**Dataset section**
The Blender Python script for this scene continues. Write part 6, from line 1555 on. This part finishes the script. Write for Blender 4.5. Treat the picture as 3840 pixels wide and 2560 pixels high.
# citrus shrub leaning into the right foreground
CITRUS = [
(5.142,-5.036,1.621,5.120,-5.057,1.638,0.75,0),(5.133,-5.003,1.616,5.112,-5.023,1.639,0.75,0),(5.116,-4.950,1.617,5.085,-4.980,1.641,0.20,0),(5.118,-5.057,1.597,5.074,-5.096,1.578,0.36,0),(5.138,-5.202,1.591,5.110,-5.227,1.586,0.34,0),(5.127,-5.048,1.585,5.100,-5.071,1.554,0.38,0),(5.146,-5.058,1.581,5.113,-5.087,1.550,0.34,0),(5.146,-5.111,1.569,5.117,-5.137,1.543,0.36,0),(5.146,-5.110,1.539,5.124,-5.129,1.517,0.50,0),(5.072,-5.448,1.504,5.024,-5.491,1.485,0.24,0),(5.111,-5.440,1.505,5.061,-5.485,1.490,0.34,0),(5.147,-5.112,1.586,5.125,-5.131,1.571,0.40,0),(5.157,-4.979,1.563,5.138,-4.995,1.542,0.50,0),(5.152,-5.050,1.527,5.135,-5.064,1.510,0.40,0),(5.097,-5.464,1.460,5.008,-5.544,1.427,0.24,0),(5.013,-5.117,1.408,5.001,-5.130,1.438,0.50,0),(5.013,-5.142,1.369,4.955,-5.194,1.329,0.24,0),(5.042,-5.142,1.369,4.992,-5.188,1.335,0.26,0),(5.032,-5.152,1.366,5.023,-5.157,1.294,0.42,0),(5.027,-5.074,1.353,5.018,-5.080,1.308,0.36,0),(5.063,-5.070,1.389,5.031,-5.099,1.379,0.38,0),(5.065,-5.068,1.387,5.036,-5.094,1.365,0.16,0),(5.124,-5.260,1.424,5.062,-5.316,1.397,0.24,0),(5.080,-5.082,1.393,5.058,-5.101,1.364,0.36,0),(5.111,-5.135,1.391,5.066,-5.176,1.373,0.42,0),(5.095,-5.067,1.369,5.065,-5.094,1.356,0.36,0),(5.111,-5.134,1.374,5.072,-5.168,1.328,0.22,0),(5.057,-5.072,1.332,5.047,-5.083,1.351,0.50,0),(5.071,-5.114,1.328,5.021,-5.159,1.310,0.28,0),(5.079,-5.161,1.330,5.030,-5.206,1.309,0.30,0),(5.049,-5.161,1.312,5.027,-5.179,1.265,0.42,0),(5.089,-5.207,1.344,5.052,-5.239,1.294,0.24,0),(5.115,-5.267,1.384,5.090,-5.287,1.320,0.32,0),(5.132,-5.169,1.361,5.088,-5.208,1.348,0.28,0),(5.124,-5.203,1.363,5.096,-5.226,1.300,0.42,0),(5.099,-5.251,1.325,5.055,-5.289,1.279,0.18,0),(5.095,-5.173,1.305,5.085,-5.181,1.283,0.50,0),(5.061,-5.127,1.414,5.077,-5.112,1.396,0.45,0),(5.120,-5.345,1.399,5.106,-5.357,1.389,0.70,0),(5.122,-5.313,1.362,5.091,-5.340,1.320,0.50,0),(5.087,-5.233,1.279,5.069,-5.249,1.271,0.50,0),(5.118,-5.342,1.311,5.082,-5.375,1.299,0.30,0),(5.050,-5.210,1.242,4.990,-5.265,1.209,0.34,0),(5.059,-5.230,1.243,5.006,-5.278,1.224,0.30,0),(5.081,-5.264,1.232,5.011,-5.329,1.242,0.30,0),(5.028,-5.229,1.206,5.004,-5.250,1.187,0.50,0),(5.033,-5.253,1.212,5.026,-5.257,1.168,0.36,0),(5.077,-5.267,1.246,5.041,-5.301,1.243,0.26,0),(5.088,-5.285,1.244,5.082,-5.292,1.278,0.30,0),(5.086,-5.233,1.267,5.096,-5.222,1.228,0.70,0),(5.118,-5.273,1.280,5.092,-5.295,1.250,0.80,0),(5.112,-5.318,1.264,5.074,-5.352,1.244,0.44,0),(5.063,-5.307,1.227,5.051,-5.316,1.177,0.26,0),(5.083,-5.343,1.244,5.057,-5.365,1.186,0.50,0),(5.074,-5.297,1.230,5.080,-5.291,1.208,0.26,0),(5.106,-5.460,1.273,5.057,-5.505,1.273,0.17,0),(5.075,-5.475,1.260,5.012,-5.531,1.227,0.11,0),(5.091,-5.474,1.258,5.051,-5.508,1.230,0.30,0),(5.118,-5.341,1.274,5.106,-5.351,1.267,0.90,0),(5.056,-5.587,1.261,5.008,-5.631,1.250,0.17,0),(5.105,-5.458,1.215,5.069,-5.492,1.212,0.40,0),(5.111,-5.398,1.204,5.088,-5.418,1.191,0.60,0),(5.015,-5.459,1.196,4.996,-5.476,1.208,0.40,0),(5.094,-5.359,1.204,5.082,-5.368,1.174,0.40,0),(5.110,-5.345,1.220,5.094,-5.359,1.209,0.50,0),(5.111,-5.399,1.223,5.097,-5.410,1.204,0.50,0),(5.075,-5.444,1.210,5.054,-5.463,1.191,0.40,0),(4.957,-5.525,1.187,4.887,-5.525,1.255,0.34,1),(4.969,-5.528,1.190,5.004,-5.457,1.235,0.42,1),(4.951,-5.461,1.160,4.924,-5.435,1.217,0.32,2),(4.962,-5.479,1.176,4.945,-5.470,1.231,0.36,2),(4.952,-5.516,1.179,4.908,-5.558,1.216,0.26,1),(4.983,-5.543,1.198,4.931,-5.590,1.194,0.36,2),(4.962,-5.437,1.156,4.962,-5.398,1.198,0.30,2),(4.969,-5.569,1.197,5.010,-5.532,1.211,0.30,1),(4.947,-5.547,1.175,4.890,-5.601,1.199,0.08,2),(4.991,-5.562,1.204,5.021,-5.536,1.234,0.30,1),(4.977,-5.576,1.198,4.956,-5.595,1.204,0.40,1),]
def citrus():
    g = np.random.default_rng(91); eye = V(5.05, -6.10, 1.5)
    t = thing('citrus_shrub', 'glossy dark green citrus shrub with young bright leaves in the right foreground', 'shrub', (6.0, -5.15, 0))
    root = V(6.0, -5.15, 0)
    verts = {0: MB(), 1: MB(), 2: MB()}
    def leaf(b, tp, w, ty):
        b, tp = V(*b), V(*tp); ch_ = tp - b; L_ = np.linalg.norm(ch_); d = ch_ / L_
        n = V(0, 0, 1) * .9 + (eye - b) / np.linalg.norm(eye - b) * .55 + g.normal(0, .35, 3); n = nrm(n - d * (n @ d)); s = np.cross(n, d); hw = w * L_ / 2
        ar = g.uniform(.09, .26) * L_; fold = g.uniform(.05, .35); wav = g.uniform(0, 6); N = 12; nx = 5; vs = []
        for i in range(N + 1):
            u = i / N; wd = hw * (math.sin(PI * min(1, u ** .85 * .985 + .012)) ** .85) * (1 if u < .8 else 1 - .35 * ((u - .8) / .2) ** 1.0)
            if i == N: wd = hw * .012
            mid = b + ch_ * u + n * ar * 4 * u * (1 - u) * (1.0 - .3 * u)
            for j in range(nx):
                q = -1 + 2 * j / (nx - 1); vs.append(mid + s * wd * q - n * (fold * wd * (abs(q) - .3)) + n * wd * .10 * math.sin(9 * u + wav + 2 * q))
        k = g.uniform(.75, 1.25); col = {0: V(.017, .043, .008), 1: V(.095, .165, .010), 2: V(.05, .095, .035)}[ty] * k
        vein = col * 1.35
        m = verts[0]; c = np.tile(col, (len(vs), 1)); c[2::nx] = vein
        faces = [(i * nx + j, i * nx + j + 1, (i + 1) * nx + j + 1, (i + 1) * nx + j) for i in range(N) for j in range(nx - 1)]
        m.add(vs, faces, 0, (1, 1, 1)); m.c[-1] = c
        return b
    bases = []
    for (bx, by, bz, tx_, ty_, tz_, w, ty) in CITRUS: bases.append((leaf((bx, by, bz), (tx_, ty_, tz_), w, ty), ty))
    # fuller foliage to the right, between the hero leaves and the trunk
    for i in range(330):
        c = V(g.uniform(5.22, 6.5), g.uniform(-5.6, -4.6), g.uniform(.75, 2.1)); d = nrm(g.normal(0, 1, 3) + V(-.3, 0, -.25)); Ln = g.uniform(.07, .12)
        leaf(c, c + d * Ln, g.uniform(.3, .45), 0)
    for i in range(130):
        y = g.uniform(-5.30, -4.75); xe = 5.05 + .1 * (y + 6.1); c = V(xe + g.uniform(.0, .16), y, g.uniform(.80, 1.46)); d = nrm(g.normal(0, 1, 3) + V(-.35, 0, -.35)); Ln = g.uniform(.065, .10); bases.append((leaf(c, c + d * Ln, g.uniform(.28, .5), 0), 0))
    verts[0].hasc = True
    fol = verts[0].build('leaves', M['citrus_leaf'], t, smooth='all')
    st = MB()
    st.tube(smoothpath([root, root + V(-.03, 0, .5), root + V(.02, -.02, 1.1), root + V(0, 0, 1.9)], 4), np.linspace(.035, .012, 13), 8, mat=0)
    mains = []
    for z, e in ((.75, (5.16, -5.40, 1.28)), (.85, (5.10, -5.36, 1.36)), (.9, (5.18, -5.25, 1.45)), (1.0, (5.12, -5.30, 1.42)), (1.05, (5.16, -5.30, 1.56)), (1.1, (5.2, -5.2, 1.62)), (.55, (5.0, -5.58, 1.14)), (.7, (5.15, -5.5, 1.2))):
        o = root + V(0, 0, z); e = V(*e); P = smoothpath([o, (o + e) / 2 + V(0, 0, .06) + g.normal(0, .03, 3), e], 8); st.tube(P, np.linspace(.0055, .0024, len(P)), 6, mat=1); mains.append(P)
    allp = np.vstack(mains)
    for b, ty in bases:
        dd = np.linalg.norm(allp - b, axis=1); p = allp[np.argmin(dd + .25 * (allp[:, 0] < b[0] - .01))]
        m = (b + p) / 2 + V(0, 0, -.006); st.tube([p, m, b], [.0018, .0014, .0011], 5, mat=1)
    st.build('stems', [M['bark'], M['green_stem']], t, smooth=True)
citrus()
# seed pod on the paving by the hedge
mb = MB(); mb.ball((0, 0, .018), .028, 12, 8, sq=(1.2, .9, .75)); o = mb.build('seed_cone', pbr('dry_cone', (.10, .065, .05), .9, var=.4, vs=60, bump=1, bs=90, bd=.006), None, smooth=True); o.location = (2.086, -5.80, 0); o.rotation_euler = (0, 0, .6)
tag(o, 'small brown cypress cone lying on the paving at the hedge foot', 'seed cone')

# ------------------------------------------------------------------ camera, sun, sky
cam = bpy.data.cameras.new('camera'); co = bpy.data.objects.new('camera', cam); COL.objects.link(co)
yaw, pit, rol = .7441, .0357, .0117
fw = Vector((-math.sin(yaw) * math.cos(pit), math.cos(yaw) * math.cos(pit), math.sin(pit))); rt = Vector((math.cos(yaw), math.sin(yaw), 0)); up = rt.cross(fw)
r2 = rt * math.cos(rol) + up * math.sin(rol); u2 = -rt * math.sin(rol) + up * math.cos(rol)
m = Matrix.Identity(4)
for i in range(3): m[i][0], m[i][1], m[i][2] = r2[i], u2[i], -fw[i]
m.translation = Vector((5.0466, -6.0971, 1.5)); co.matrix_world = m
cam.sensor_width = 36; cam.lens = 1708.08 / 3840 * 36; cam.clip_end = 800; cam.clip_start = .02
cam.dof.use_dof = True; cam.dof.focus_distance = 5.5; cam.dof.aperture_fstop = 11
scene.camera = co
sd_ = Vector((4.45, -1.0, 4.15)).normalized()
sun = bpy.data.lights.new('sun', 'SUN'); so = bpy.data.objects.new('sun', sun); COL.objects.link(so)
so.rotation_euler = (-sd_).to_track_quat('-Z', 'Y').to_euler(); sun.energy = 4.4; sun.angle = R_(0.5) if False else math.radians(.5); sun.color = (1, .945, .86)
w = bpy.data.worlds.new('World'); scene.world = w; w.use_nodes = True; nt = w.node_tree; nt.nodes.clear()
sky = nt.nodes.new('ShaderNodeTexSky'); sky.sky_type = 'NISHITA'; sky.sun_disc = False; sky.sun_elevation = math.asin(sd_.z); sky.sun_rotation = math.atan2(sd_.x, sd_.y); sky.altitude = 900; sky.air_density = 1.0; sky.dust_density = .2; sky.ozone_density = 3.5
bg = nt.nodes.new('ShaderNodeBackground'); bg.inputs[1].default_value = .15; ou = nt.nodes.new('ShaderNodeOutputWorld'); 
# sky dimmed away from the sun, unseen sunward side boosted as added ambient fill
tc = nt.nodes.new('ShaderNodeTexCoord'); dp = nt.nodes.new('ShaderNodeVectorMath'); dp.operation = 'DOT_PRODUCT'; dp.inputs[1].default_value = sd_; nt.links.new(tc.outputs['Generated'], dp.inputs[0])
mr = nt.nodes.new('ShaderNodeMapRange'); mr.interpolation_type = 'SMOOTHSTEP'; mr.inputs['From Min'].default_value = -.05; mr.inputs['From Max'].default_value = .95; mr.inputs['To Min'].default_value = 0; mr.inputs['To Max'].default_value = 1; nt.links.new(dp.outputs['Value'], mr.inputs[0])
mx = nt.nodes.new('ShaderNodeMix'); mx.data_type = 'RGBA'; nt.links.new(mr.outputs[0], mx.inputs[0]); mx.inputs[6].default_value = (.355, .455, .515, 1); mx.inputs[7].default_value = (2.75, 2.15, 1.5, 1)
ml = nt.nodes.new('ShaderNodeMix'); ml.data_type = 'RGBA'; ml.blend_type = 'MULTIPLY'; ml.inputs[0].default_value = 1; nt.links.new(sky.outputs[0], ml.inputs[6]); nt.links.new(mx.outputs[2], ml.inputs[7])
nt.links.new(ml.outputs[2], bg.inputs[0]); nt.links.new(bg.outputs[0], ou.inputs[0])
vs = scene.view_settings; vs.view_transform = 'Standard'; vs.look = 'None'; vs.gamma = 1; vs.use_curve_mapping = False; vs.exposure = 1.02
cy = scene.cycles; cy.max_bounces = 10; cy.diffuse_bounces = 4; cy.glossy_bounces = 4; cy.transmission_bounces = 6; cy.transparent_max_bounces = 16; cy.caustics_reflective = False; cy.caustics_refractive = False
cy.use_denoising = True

**Requirement**
Gather each line from the listing above that holds "scene".

**Result**
The Blender Python script for this scene continues. Write part 6, from line 1555 on. This part finishes the script. Write for Blender 4.5. Treat the picture as 3840 pixels wide and 2560 pixels high.
scene.camera = co
w = bpy.data.worlds.new('World'); scene.world = w; w.use_nodes = True; nt = w.node_tree; nt.nodes.clear()
vs = scene.view_settings; vs.view_transform = 'Standard'; vs.look = 'None'; vs.gamma = 1; vs.use_curve_mapping = False; vs.exposure = 1.02
cy = scene.cycles; cy.max_bounces = 10; cy.diffuse_bounces = 4; cy.glossy_bounces = 4; cy.transmission_bounces = 6; cy.transparent_max_bounces = 16; cy.caustics_reflective = False; cy.caustics_refractive = False